The following February, the Times noted that Robin Hood’s run at the theater — which ultimately lasted until April 8, 1923 — had “broken all records for any motion picture in California for length of engagement.” But the legacy of the October 18 festivities looms larger than that. One century later, the premiere is a staple of entertainment promotion. And the red carpet has taken on such a life of its own that it is now as much a phenomenon as the events that it precedes.

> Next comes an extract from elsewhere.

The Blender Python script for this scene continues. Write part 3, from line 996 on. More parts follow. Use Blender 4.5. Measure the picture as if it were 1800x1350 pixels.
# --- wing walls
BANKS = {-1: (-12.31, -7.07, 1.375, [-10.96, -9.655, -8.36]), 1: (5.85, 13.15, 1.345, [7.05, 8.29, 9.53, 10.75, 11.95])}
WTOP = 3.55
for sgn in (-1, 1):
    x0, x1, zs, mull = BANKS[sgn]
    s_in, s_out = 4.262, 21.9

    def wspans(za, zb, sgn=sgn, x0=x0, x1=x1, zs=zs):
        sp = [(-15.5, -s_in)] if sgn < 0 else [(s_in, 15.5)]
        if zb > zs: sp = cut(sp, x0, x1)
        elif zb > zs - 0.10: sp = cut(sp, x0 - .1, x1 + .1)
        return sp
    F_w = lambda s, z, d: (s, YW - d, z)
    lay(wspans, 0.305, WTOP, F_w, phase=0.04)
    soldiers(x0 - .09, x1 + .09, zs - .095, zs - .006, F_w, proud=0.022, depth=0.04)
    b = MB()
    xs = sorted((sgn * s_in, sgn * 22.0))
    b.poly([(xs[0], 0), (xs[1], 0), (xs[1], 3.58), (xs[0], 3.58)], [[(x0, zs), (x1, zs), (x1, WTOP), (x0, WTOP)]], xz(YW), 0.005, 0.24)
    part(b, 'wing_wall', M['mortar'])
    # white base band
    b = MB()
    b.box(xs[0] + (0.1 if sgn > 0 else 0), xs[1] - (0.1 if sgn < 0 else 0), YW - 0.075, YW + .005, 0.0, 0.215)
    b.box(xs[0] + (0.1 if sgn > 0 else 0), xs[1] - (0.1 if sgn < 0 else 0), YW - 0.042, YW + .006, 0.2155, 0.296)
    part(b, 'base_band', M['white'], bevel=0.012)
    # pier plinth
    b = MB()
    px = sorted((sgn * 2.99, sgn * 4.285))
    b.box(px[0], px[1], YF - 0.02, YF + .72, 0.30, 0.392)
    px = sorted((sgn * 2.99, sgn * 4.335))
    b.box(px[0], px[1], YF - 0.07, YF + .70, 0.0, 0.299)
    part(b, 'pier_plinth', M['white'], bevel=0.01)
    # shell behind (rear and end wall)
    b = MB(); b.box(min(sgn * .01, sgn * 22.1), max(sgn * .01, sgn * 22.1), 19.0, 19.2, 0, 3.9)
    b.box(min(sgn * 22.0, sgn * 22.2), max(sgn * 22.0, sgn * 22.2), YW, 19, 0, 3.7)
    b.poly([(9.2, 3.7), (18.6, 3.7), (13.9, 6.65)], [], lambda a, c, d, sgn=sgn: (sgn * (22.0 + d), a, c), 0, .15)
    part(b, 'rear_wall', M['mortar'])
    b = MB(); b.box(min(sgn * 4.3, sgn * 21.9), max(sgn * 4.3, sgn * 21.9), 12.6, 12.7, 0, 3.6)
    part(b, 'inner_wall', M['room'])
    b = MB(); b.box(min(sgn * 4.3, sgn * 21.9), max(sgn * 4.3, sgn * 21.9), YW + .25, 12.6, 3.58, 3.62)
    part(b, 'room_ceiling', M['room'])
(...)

Douglas Fairbanks Sr. and Robert Fairbanks

Douglas Fairbanks, Sr. and his brother and business manager Robert Fairbanks, on set of Robin Hood in 1922. Courtesy Everett Collection

Grauman made a career out of monetizing spectacle, and in the past 100 years, the red carpet has followed his lead — transforming from a glorified arrow pointing stars towards the building into a business-within-a-business and a show-within-a-show. The red carpet’s appearance on the awards show circuit was a key stop on its path to ubiquity. The Oscars unfurled its inaugural red carpet in 1961 and televised its carpet for the first time in 1964. In the years since, the red carpet has gone from a blip of the broadcast to a full-scale television production.

Fashion, in part, made the red carpet the lucrative enterprise that it is today. By the 1990s, stars and brands were teaming up to bring pricy couture to megawatt events. While Grauman’s guests may not have been answering “Who are you wearing?,” red carpet style does have roots in 1922. The Times declared of the Robin Hood premiere: “Never, perhaps, has there been such an array of gorgeous feminine attire under one roof. The premiere was a veritable fashion show in this splendor.…”

At the Robin Hood premiere, now so long ago, the speakers seemed to know that a new chapter in their industry had begun. “Isn’t this a great night for Hollywood, my friends and neighbors — am I not right when I say that it is?” Lasky asked.

“This night is a most auspicious one for Los Angeles, but it is still more auspicious for Hollywood,” Eastman decreed. “It marks Hollywood’s advent from the status of a small town to a city of metropolitan importance, where world premieres are shown.” It marked, too, the advent of two intertwined traditions that endure 100 years later.